Domingos Fernandes, presidente do Conselho Nacional da Educação, também se mostra cauteloso. Por um lado, defende, não há como ignorar a digitalização em geral, "seria meter a cabeça na areia como a avestruz". "Depois, no que diz respeito à massificação de manuais digitais, sobretudo nos primeiros anos, temos de ser cautelosos. Quanto ao resto, há uma questão que nos preocupa particularmente, a mim e ao Conselho. É que de pouco serve atirar computadores para cima do colo dos alunos se for apenas para replicar o que já se fazia e não houver uma renovação das perspetivas pedagógicas e de avaliação. O que é necessário é trabalhar esses recursos poderosíssimos numa perspetiva de inovação pedagógica, para pôr as crianças a pensar, para apoiar a formação de grupos de trabalho, para incentivar a autonomia e a criatividade. O grande salto que temos de dar é esse."

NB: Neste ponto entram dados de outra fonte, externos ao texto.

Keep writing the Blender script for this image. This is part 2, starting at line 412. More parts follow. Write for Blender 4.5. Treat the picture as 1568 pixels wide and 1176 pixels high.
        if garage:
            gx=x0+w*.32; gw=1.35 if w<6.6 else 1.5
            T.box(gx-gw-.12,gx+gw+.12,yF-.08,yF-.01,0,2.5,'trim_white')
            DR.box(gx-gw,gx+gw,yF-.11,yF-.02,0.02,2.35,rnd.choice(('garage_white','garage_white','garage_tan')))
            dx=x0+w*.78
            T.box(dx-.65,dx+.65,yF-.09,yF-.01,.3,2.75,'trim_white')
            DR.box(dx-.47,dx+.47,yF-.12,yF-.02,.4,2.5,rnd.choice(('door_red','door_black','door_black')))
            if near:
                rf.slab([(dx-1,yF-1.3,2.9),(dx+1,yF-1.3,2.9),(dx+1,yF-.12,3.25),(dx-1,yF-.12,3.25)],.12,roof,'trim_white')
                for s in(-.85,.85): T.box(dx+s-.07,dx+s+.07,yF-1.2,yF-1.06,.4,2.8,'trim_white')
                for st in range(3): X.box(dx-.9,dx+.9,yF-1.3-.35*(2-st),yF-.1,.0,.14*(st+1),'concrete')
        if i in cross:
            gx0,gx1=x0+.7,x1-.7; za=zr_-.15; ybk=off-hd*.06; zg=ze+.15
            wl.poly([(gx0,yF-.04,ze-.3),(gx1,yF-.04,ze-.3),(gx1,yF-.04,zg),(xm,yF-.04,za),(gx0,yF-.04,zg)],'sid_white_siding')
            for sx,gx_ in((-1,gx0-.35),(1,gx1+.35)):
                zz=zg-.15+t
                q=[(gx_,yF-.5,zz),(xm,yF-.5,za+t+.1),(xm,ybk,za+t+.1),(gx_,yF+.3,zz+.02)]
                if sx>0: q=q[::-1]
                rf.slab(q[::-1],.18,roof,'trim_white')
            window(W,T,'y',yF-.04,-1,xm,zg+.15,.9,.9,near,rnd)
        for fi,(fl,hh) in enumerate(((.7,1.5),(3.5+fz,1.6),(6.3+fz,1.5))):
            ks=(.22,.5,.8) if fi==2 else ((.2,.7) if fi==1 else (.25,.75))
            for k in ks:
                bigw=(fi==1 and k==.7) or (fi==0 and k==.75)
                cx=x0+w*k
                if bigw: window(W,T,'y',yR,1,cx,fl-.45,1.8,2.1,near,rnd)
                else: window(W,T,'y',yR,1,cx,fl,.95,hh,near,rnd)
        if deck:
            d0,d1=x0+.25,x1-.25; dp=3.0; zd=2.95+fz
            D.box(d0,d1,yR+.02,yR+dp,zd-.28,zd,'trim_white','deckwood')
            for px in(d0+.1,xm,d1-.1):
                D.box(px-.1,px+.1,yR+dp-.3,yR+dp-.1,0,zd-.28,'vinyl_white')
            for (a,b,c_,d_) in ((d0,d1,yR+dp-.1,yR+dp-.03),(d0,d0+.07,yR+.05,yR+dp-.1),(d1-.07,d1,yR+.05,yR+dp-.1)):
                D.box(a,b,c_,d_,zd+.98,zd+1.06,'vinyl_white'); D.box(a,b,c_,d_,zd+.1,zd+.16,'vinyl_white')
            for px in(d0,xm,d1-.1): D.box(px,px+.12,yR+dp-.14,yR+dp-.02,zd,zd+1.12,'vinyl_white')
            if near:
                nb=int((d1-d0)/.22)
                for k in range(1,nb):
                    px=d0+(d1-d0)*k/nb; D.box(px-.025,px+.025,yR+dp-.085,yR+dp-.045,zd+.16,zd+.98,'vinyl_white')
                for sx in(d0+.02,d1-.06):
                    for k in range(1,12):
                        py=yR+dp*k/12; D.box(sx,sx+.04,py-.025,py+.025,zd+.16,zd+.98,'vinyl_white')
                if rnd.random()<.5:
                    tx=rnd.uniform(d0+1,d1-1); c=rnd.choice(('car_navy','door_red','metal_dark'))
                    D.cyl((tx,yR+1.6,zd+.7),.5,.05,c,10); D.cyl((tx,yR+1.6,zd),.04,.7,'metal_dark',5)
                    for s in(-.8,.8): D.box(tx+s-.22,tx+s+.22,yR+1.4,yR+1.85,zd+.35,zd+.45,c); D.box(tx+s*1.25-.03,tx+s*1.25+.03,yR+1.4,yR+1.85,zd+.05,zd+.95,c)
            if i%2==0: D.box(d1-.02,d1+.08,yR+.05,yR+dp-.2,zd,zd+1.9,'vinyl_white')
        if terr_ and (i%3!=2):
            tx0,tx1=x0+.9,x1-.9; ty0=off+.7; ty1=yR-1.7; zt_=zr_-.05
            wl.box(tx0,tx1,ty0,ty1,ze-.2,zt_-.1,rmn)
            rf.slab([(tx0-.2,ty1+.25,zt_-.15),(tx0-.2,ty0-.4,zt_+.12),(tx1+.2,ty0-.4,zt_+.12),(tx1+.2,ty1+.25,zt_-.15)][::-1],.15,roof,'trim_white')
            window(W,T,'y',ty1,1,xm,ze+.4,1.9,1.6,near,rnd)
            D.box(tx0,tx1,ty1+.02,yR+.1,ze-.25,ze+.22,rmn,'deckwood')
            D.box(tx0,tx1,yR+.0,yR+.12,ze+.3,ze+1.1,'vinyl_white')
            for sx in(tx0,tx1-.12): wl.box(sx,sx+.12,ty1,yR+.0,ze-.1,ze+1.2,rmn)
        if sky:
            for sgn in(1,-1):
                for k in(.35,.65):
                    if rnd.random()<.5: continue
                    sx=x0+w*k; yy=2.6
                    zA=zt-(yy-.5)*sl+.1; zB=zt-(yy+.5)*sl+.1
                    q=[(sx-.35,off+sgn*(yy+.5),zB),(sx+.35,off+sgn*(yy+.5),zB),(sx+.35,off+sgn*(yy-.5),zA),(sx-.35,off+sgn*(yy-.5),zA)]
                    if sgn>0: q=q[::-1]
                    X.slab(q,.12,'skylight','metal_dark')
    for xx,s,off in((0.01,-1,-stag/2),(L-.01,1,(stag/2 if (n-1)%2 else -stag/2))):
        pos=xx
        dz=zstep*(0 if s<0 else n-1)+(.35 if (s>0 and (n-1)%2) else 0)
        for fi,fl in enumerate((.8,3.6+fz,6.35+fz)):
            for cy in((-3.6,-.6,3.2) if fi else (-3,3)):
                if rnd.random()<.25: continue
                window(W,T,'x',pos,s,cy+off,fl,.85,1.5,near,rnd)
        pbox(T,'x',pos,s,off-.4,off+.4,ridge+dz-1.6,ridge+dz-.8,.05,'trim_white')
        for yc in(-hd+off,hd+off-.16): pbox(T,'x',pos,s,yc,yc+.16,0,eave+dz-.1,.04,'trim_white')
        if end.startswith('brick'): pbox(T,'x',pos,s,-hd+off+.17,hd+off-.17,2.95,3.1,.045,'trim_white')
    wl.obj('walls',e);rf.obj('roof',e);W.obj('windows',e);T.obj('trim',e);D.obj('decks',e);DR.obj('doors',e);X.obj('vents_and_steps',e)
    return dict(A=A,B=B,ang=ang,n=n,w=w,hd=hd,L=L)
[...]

As associações representativas de pais e professores também reforçam a questão do equilíbrio. Mariana Carvalho, da Confederação Nacional das Associações de Pais (CONFAP), realça que o papel e a motricidade fina da escrita são "fundamentais" e têm de ser mantidas, mas admite que, do ponto de vista profissional, a preparação para a interação com a tecnologia é cada vez mais premente. Francisco Gonçalves, secretário-geral da FENPROF, reforça que "instrumentos tecnológicos e o "papel e caneta" são instrumentos complementares". E acrescenta: "A questão pedagógica é não só encontrar a justa medida para uns e para outros, como educar para uma utilização saudável dos meios tecnológicos que vão surgindo." Equilíbrio precisa-se.